Mid-week, the Provencal market continues, though with fewer stalls. It is easier to take in because it is less busy. It is still abundant, with fruit, vegetables, olives, lavender, meat, oils, cheese, flowers.   I like the pace  and the characteristics. of the streets…. oranges on the trees along the pavements, ‘on the run’ dogs, the beautiful  doors  and entrances – heavy wood, carvings, brass and iron findings of the doors – in the French style. Wrought ironwork on the windows, shutters, the proportions of doors and windows. The architecture, which is particularly beautiful above street level, but many places in the old town have businesses sit cheek by jowl with houses – commercial areas are also residential and domestic. The soundscape is not corrupted with amplified music. People sit around and talk, but it is not raucous.

Antibes has been slow to jump on the Christmas bandwagon. I appreciate that very much.

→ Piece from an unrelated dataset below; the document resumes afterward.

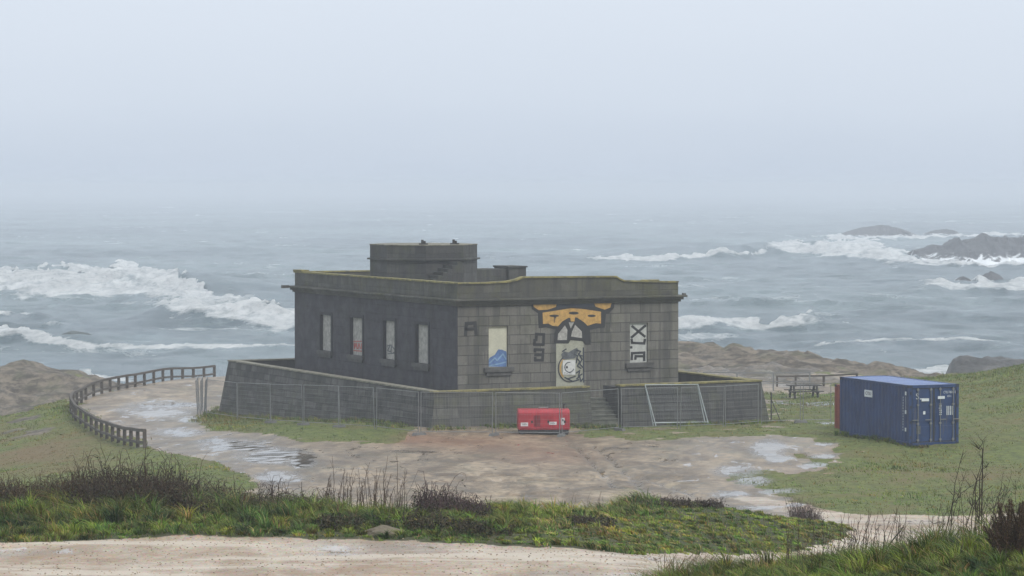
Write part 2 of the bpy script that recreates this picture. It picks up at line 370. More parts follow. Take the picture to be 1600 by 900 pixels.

The lights in town were switched on just before the weekend and that has been time enough. The shops are modest in their window displays and there is no soundtrack of Christmas music……… it actually feels good. We can slowly orientate ourselves and not feel bludgeoned by racket, frenzy, spectacle and hype.

Tuesday, Wednesday and Thursday I am going to do a Perec-style observation on Antibes on the ‘offbeat’- out of season, and give it some close attention. More later, people!